+++ DATASET CONTENT +++

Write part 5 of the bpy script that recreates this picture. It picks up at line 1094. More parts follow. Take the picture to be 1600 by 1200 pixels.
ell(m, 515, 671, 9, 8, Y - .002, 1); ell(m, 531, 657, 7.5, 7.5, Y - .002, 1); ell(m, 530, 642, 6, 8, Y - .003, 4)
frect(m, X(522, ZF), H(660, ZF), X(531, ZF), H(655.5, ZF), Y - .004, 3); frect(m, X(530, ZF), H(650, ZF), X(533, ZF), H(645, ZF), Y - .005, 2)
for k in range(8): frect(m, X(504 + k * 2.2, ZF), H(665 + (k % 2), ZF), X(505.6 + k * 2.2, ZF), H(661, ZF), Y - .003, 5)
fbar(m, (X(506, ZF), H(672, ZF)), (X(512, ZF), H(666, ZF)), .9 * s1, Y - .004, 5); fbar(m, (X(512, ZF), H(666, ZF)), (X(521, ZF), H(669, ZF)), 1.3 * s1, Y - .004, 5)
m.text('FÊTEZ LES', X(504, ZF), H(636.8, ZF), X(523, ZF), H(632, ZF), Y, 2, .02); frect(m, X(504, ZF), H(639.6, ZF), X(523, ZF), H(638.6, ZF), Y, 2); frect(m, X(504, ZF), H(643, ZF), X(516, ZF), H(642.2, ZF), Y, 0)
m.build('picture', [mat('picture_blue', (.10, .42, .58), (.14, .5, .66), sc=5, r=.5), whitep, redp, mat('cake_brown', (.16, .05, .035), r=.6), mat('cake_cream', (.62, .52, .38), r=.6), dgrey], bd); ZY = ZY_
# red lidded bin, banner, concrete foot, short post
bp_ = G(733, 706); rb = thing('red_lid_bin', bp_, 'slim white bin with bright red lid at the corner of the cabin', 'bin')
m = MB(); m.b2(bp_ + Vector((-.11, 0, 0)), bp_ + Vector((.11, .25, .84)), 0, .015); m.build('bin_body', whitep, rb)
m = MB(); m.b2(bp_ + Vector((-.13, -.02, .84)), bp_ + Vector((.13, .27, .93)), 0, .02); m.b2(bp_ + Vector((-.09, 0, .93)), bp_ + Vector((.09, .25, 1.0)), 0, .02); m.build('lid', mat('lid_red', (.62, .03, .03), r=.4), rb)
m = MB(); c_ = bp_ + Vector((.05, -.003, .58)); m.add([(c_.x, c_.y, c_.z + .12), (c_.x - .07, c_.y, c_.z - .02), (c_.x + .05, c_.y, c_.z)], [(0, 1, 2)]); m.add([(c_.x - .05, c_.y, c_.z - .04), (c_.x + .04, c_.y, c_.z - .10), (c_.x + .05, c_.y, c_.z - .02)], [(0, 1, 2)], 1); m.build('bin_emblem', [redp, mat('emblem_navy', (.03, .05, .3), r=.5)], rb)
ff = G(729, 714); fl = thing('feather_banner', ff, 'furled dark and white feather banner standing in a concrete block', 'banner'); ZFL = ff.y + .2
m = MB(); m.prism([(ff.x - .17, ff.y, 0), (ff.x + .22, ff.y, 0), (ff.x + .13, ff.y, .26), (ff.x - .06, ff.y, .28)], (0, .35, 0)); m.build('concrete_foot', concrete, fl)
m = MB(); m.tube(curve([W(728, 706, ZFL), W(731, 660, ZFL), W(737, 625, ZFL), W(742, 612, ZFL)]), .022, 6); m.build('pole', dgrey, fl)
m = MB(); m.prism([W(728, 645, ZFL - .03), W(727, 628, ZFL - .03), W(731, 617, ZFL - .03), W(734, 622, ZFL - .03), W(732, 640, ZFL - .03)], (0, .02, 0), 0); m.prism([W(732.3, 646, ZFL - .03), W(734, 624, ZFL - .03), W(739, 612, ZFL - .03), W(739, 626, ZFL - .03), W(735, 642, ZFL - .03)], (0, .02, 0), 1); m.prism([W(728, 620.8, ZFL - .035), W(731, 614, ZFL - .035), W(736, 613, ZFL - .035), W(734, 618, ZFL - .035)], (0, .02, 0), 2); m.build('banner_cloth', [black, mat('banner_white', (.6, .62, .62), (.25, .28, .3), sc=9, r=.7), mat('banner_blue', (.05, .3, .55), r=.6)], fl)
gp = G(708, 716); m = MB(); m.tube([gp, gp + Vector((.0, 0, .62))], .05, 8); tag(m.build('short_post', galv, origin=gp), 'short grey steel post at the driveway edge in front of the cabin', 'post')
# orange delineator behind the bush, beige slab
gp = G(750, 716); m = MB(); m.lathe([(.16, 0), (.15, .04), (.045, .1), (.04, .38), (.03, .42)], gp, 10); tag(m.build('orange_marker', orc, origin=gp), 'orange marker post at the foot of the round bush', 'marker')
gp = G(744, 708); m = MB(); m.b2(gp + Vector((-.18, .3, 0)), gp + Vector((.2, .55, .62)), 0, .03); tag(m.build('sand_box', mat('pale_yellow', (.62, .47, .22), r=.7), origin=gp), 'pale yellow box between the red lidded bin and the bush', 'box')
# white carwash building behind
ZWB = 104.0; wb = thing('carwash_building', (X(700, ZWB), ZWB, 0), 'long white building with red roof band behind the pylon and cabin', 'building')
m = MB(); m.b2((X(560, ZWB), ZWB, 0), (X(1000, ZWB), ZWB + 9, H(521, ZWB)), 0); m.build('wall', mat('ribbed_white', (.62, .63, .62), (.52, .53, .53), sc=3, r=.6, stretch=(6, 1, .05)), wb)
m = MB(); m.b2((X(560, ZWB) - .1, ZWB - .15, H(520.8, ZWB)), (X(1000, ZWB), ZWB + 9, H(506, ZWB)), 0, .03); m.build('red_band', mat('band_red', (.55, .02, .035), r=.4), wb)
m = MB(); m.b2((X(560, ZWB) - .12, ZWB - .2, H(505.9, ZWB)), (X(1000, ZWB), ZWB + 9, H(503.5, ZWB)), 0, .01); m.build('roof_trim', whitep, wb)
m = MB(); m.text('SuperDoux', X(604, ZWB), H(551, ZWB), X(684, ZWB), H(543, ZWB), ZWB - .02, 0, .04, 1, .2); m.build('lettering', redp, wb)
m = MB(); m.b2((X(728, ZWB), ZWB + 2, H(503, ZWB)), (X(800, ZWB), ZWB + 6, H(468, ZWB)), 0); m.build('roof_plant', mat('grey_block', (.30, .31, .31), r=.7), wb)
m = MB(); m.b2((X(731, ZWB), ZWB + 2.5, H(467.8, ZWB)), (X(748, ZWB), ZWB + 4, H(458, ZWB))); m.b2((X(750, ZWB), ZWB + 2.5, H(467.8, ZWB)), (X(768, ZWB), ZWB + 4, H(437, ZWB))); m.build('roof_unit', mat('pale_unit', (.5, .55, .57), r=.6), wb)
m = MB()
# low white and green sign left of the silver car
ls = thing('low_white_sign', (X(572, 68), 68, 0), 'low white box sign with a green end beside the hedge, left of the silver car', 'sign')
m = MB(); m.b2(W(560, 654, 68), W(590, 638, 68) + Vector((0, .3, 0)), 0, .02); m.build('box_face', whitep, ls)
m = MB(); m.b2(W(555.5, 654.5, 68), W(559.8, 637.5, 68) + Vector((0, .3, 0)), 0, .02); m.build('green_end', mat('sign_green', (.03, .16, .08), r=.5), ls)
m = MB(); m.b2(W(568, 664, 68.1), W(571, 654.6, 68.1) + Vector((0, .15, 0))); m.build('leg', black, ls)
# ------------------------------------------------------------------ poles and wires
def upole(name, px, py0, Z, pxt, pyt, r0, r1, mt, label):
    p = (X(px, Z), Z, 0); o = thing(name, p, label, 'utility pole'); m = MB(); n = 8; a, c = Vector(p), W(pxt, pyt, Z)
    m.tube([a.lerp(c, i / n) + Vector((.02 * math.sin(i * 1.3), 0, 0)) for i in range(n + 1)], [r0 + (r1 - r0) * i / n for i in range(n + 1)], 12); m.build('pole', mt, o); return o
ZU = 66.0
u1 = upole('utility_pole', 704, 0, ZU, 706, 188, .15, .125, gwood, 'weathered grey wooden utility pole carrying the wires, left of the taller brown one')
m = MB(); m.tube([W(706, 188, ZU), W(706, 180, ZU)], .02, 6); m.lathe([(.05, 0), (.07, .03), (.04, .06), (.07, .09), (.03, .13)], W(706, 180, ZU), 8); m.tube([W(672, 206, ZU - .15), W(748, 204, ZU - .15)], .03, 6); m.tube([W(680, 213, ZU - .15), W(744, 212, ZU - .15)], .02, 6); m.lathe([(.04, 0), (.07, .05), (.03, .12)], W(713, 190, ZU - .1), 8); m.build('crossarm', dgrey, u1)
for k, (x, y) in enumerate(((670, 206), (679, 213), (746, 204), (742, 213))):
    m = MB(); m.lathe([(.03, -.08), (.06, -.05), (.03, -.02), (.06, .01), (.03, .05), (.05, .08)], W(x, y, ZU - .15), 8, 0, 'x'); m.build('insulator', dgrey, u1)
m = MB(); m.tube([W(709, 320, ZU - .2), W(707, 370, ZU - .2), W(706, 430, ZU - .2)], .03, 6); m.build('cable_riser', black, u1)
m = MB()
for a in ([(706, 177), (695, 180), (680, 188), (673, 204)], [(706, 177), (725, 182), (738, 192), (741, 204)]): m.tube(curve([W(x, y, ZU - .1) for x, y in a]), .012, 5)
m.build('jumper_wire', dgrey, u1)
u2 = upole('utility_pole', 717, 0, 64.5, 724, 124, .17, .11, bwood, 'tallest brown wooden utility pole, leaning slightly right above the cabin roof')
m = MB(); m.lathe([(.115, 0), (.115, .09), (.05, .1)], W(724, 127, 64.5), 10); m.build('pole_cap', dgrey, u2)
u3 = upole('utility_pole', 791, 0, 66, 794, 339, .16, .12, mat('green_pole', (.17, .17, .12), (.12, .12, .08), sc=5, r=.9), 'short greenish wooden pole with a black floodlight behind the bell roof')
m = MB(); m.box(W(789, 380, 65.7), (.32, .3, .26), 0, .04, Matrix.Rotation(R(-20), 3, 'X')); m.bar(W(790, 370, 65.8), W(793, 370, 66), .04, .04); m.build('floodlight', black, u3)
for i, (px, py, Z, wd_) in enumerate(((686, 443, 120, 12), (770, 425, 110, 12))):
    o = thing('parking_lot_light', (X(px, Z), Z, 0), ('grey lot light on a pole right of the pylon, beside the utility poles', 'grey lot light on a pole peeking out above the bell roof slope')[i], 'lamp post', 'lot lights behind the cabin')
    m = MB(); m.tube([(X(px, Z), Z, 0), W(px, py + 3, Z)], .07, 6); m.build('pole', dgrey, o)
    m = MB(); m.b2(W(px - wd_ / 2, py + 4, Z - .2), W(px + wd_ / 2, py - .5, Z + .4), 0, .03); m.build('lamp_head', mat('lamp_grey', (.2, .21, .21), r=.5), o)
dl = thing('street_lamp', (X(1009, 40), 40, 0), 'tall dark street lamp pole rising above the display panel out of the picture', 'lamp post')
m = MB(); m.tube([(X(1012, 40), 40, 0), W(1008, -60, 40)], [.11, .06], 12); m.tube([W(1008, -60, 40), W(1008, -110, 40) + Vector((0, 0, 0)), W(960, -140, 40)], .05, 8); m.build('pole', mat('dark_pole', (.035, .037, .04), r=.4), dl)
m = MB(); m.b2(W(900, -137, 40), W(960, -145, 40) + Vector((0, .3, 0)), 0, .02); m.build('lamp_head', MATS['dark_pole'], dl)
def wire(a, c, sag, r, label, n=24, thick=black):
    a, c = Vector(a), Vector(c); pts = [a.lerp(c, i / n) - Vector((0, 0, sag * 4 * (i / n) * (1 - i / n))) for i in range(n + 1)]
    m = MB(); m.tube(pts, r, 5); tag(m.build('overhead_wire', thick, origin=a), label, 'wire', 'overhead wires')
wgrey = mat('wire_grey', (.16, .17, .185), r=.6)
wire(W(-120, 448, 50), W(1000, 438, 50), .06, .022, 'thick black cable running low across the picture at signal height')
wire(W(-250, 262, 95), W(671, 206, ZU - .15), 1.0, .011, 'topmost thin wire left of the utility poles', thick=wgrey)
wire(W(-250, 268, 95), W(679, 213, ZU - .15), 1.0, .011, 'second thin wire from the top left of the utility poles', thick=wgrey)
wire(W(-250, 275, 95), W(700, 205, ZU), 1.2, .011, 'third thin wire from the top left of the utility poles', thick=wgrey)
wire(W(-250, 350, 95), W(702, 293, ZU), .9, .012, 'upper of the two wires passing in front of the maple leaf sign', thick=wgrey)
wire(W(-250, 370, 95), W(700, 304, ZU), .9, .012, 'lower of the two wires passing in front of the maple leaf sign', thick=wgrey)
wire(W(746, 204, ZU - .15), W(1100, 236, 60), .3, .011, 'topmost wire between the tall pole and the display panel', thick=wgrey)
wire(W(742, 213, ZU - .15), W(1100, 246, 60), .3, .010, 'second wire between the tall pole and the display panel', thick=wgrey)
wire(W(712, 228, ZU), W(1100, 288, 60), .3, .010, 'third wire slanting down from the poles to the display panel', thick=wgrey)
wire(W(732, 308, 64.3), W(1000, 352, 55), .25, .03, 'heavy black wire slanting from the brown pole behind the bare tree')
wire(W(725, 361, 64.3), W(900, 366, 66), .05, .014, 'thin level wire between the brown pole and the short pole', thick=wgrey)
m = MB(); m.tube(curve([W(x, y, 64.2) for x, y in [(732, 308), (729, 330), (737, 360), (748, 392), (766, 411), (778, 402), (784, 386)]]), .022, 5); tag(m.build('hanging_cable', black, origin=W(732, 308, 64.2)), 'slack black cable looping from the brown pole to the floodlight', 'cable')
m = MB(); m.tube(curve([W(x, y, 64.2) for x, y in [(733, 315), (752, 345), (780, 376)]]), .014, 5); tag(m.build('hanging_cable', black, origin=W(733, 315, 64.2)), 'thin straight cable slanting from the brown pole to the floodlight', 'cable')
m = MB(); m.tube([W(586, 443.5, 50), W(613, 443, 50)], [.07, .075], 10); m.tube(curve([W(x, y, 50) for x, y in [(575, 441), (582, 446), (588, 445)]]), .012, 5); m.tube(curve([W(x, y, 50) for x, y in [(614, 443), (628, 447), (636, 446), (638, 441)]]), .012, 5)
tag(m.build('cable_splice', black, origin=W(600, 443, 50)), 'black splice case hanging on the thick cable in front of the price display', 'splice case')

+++

GOAL
In how many lines does the word "picture" appear? Respond with the number alone.

RESULT BELOW
4